_Instructions for the task_. Starting with the first line of the listing, quote each line exactly until and including the one with "from mathutils.geometry import", leaving pictures out.
[Start]
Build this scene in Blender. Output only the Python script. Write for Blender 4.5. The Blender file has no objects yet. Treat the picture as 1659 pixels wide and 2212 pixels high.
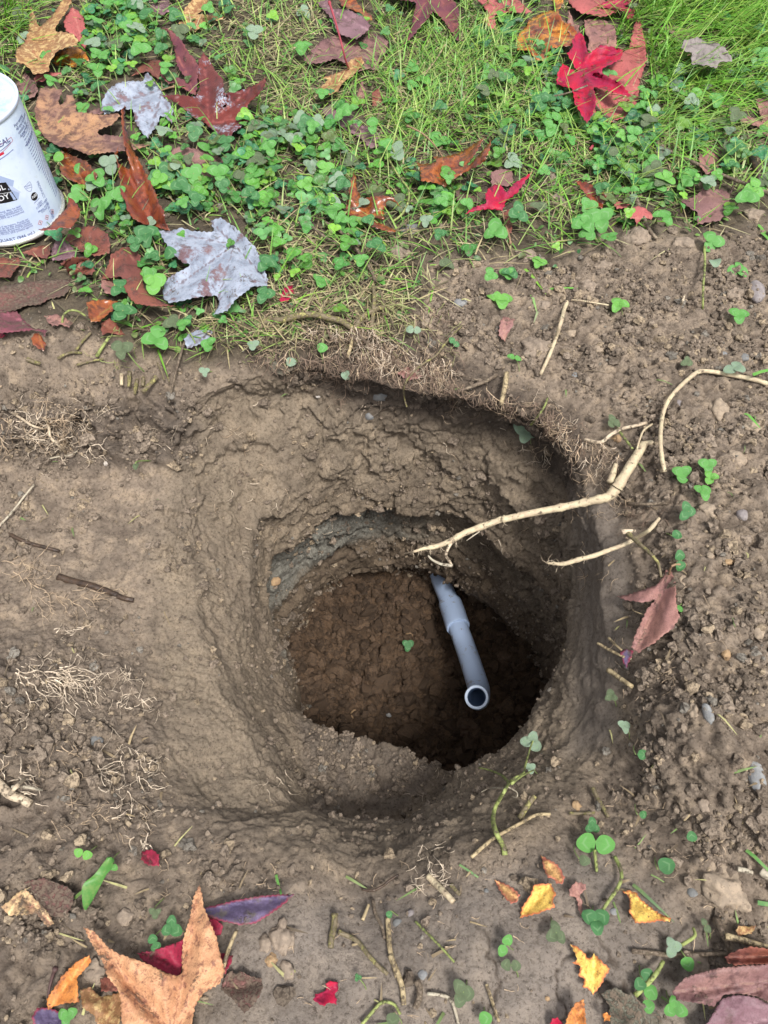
import bpy, math, random, re
import numpy as np
from mathutils import Vector, Matrix, Euler
from mathutils.bvhtree import BVHTree
from mathutils.geometry import delaunay_2d_cdt

# ------------------------------------------------------------------ camera, sky, sun, exposure
scene = bpy.context.scene
COL = scene.collection
H = 0.55                       # camera height over the lawn, metres
TILT = math.radians(31.0)      # away from straight down
FOC = 1661.0                   # focal length for a picture 1659 wide
cam_d = bpy.data.cameras.new('camera')
cam = bpy.data.objects.new('camera', cam_d)
COL.objects.link(cam)
cam.location = (0, 0, H)
cam.rotation_euler = (TILT, 0, 0)
cam_d.sensor_width = 36.0
cam_d.sensor_fit = 'AUTO'
cam_d.lens = FOC / 2212.0 * 36.0
cam_d.clip_start = 0.01
cam_d.clip_end = 500
scene.camera = cam
world = bpy.data.worlds.new('World')
scene.world = world
world.use_nodes = True
SUN_EL, SUN_AZ = math.radians(66), math.radians(150)     # azimuth clockwise from +Y: light from the right, behind the camera
wn = world.node_tree
wn.nodes.clear()
sky = wn.nodes.new('ShaderNodeTexSky')
sky.sky_type = 'NISHITA'
sky.sun_disc = False
sky.sun_elevation = SUN_EL
sky.sun_rotation = SUN_AZ
sky.air_density = 1.0
sky.dust_density = 4.0
sky.ozone_density = 1.0
hsv = wn.nodes.new('ShaderNodeHueSaturation')
hsv.inputs['Saturation'].default_value = 0.35           # overcast: the blue is mostly washed out
bg = wn.nodes.new('ShaderNodeBackground')
bg.inputs['Strength'].default_value = 0.08
wo = wn.nodes.new('ShaderNodeOutputWorld')
wn.links.new(sky.outputs[0], hsv.inputs['Color'])
wn.links.new(hsv.outputs[0], bg.inputs['Color'])
wn.links.new(bg.outputs[0], wo.inputs['Surface'])
sun_d = bpy.data.lights.new('sun', 'SUN')
sun_d.energy = 1.5
sun_d.angle = math.radians(12)
sun_d.color = (1.0, 0.985, 0.96)
sun = bpy.data.objects.new('sun', sun_d)
COL.objects.link(sun)
sd = Vector((math.sin(SUN_AZ) * math.cos(SUN_EL), math.cos(SUN_AZ) * math.cos(SUN_EL), math.sin(SUN_EL)))
sun.rotation_euler = sd.to_track_quat('Z', 'Y').to_euler()
sun.location = (0, 0, 3)
scene.view_settings.view_transform = 'Standard'
scene.view_settings.look = 'None'
scene.view_settings.gamma = 1.0
scene.view_settings.use_curve_mapping = False
scene.view_settings.exposure = 1.45
scene.render.engine = 'CYCLES'
scene.cycles.max_bounces = 6
scene.cycles.diffuse_bounces = 4
scene.cycles.use_denoising = True

# ------------------------------------------------------------------ helpers
rng = np.random.default_rng(7)
random.seed(7)
ST, CT = math.sin(TILT), math.cos(TILT)
CAM = np.array([0, 0, H])


def ray(px, py):
    u = (px - 829.5) / FOC
    v = (1106.0 - py) / FOC
    return np.array([u, ST + v * CT, -CT + v * ST])


def at(px, py, z=0.0):
    """where the line of sight of a picture point meets the height z"""
    d = ray(px, py)
    t = (z - H) / d[2]
    return CAM + d * t


def proj(P):
    P = np.asarray(P, float)
    q = P - CAM
    dep = q[..., 1] * ST - q[..., 2] * CT
    v = q[..., 1] * CT + q[..., 2] * ST
    return 829.5 + FOC * q[..., 0] / dep, 1106 - FOC * v / dep


CROPS = {'A': (0, 0, 1100), 'B': (1000, 0, 1100), 'C': (1950, 0, 1074), 'D': (0, 900, 1100), 'E': (1000, 900, 1100),
         'F': (1950, 900, 1074), 'G': (0, 1900, 1100), 'H': (1000, 1900, 1100), 'I': (1950, 1900, 1074),
         'J': (0, 2900, 1100), 'K': (1000, 2900, 1100), 'L': (1950, 2900, 1074), 'P': (0, 0, 3024)}


def pc(c, pts):
    ox, oy, w = CROPS[c]
    k = 1659.0 / 3024.0
    return [((ox + x * w / 1659.0) * k, (oy + y * w / 1659.0) * k) + tuple(r) for x, y, *r in pts]


def _hash(ix, iy, iz, seed):
    h = (ix.astype(np.int64) * 374761393 + iy.astype(np.int64) * 668265263 + iz.astype(np.int64) * 2147483647 * 3 + seed * 974634777)
    h = (h ^ (h >> 13)) * 1274126177
    h = h ^ (h >> 16)
    return (h & 0xFFFFFF).astype(np.float64) / float(0xFFFFFF)


def vnoise(P, scale, seed=0):
    p = P * scale + 1000.0
    i = np.floor(p).astype(np.int64)
    f = p - i
    f = f * f * (3 - 2 * f)
    r = 0
    for dx in (0, 1):
        wx = f[:, 0] if dx else 1 - f[:, 0]
        for dy in (0, 1):
            wy = f[:, 1] if dy else 1 - f[:, 1]
            for dz in (0, 1):
                wz = f[:, 2] if dz else 1 - f[:, 2]
                r = r + _hash(i[:, 0] + dx, i[:, 1] + dy, i[:, 2] + dz, seed) * wx * wy * wz
    return r * 2 - 1


def fbm(P, scale, octv=4, seed=0, gain=0.5):
    a, s, tot = 1.0, 0, 0
    for o in range(octv):
        s = s + a * vnoise(P, scale * 2 ** o, seed + o * 17)
        tot += a
        a *= gain
    return s / tot


def worley(P, cell, seed=0, fill=1.0):
    """rounded lumps: height 0..1 of the nearest ball of random size"""
    out = np.zeros(len(P))
    for s0 in range(0, len(P), 250000):
        p = P[s0:s0 + 250000] / cell + 500.0
        i = np.floor(p).astype(np.int64)
        best = np.zeros(len(p))
        for dx in (-1, 0, 1):
            for dy in (-1, 0, 1):
                for dz in (-1, 0, 1):
                    j0, j1, j2 = i[:, 0] + dx, i[:, 1] + dy, i[:, 2] + dz
                    h = _hash(j0, j1, j2, seed)
                    fx = (h * 7919.0) % 1.0
                    fy = (h * 104729.0) % 1.0
                    fz = (h * 1299709.0) % 1.0
                    rr = 0.35 + 0.6 * ((h * 523.0) % 1.0)
                    d2 = (p[:, 0] - j0 - fx) ** 2 + (p[:, 1] - j1 - fy) ** 2 + (p[:, 2] - j2 - fz) ** 2
                    q = rr * rr - d2
                    np.maximum(best, q, out=best)
        out[s0:s0 + 250000] = np.sqrt(best)
    return out


def chunks(P, cell, seed=0):
    """random step per voronoi cell: torn, blocky earth"""
    out = np.zeros(len(P))
    for s0 in range(0, len(P), 250000):
        p = P[s0:s0 + 250000] / cell + 300.0
        i = np.floor(p).astype(np.int64)
        best = np.full(len(p), 9.0)
        val = np.zeros(len(p))
        for dx in (-1, 0, 1):
            for dy in (-1, 0, 1):
                for dz in (-1, 0, 1):
                    j0, j1, j2 = i[:, 0] + dx, i[:, 1] + dy, i[:, 2] + dz
                    h = _hash(j0, j1, j2, seed)
                    d2 = (p[:, 0] - j0 - (h * 7919.0) % 1.0) ** 2 + (p[:, 1] - j1 - (h * 104729.0) % 1.0) ** 2 + (p[:, 2] - j2 - (h * 1299709.0) % 1.0) ** 2
                    m = d2 < best
                    val = np.where(m, (h * 523.0) % 1.0, val)
                    best = np.where(m, d2, best)
        out[s0:s0 + 250000] = val
    return out - .5


def smooth(e0, e1, x):
    t = np.clip((x - e0) / (e1 - e0), 0, 1)
    return t * t * (3 - 2 * t)


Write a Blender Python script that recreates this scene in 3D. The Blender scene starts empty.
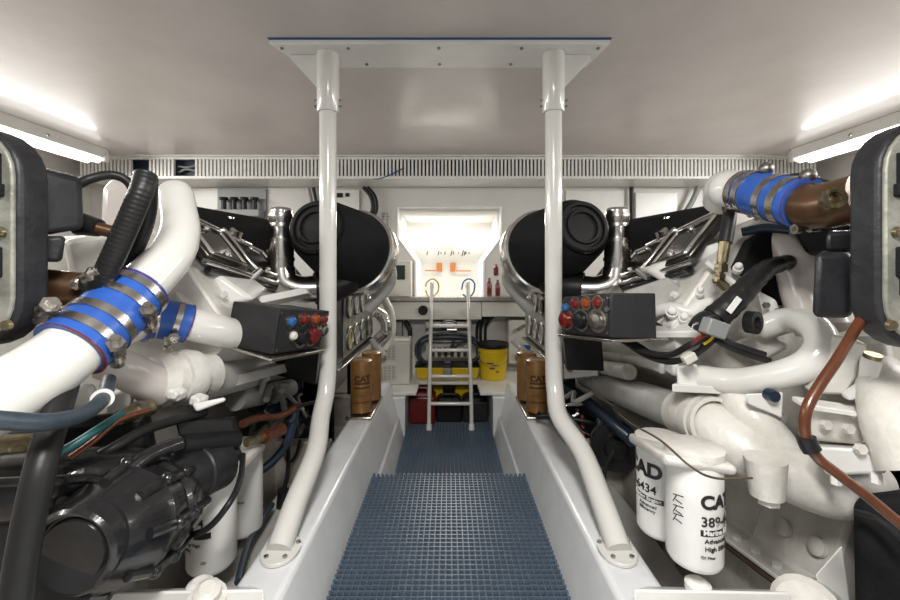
import bpy, bmesh, math, random
from mathutils import Vector as V, Matrix
random.seed(7)
PI = math.pi
SC = bpy.context.scene
COL = SC.collection

# ------------------------------------------------------------------ camera
CZ = 1.45          # eye height above the walkway floor
FPX = 400.0
cd = bpy.data.cameras.new('camera'); cam = bpy.data.objects.new('camera', cd); COL.objects.link(cam)
cd.sensor_width = 36; cd.lens = 16; cd.shift_y = -30/900; cd.shift_x = 1/900
cd.clip_start = 0.05
cam.location = (0, 0, CZ); cam.rotation_euler = (PI/2, 0, 0)
SC.camera = cam
# ------------------------------------------------------------------ world
w = bpy.data.worlds.new('world'); SC.world = w; w.use_nodes = True
bg = w.node_tree.nodes['Background']; bg.inputs[0].default_value = (1.0, .985, .96, 1); bg.inputs[1].default_value = .28
# ------------------------------------------------------------------ lights of the room, and an added aisle fill
def area(name, loc, rot, sx, sy, power, col=(1, .985, .95)):
    l = bpy.data.lights.new(name, 'AREA'); l.shape = 'RECTANGLE'; l.size = sx; l.size_y = sy; l.energy = power; l.color = col
    o = bpy.data.objects.new(name, l); o.location = loc; o.rotation_euler = rot; COL.objects.link(o); return o
for s in (-1, 1):
    area('ceiling_lamp_light', (s*3.25, 1.6, 2.40), (0, s*math.radians(32), 0), .10, 4.1, 84)
area('hatch_light', (0, 4.75, 2.05), (math.radians(-20), 0, 0), .7, .3, 15)
area('aisle_fill_light', (0, -.2, 2.53), (0, 0, 0), .35, .9, 90)  # added fill lamp out of view, brightens the near end
# ------------------------------------------------------------------ exposure
SC.view_settings.view_transform = 'Standard'; SC.view_settings.look = 'None'
SC.view_settings.exposure = 0.06; SC.view_settings.gamma = 1; SC.view_settings.use_curve_mapping = False

# ------------------------------------------------------------------ helpers
def P(px, py, d):
    return V(((px-449)*d/FPX, d, CZ-(py-270)*d/FPX))
def PM(s, px, py, d):
    p = P(px, py, d); return V((s*p.x, p.y, p.z))
def EN(s, X, y, z):           # a point of an engine, whose shaft drops towards the stern wall
    return V((s*X, y, z-.1675*(y-1.7)))

def mat(name, col, rough=.4, metal=0, crough=.03, bump=0, bscale=30, var=0, vscale=6, col2=None, coat=0, emit=0, spec=.5, alpha=1, trans=0, stretch=None):
    m = bpy.data.materials.new(name); m.use_nodes = True
    nt = m.node_tree; b = nt.nodes['Principled BSDF']
    b.inputs['Base Color'].default_value = (*col, 1); b.inputs['Roughness'].default_value = rough
    b.inputs['Metallic'].default_value = metal; b.inputs['Coat Weight'].default_value = coat; b.inputs['Coat Roughness'].default_value = crough
    b.inputs['Specular IOR Level'].default_value = spec
    b.inputs['Transmission Weight'].default_value = trans
    tc = nt.nodes.new('ShaderNodeTexCoord')
    src = tc.outputs['Object']
    if stretch:
        mp = nt.nodes.new('ShaderNodeMapping'); mp.inputs['Scale'].default_value = stretch
        nt.links.new(src, mp.inputs[0]); src = mp.outputs[0]
    if var or col2:
        n = nt.nodes.new('ShaderNodeTexNoise'); n.inputs['Scale'].default_value = vscale; n.inputs['Detail'].default_value = 8
        n.inputs['Roughness'].default_value = .65
        nt.links.new(src, n.inputs['Vector'])
        r = nt.nodes.new('ShaderNodeValToRGB'); nt.links.new(n.outputs['Fac'], r.inputs[0])
        c2 = col2 or tuple(c*(1-var) for c in col)
        r.color_ramp.elements[0].color = (*c2, 1); r.color_ramp.elements[1].color = (*col, 1)
        r.color_ramp.elements[0].position = .32; r.color_ramp.elements[1].position = .58
        nt.links.new(r.outputs[0], b.inputs['Base Color'])
    if bump:
        n2 = nt.nodes.new('ShaderNodeTexNoise'); n2.inputs['Scale'].default_value = bscale; n2.inputs['Detail'].default_value = 4
        nt.links.new(src, n2.inputs['Vector'])
        bp = nt.nodes.new('ShaderNodeBump'); bp.inputs['Strength'].default_value = bump; bp.inputs['Distance'].default_value = .01
        nt.links.new(n2.outputs['Fac'], bp.inputs['Height']); nt.links.new(bp.outputs[0], b.inputs['Normal'])
    if emit:
        b.inputs['Emission Color'].default_value = (*col, 1); b.inputs['Emission Strength'].default_value = emit
    return m
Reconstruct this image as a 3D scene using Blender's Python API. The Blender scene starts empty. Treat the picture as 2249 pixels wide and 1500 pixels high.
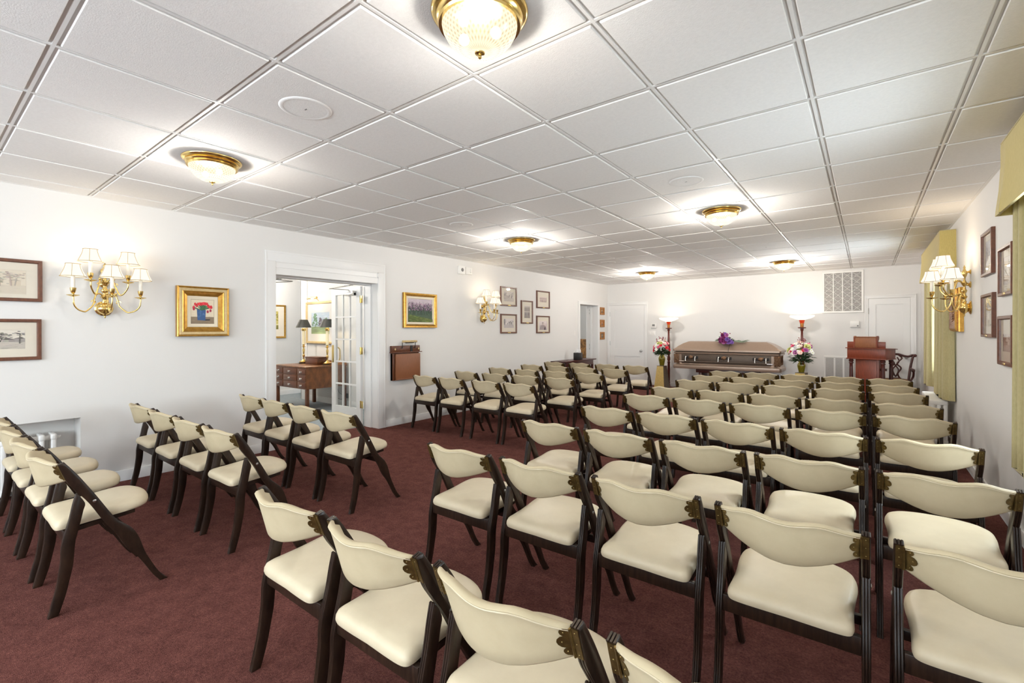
[End]
_Task answer_.
Build this scene in Blender. Output only the Python script. Write for Blender 4.5. The Blender file has no objects yet. Treat the picture as 1659 pixels wide and 2212 pixels high.
import bpy, math, random, re
import numpy as np
from mathutils import Vector, Matrix, Euler
from mathutils.bvhtree import BVHTree
from mathutils.geometry import delaunay_2d_cdt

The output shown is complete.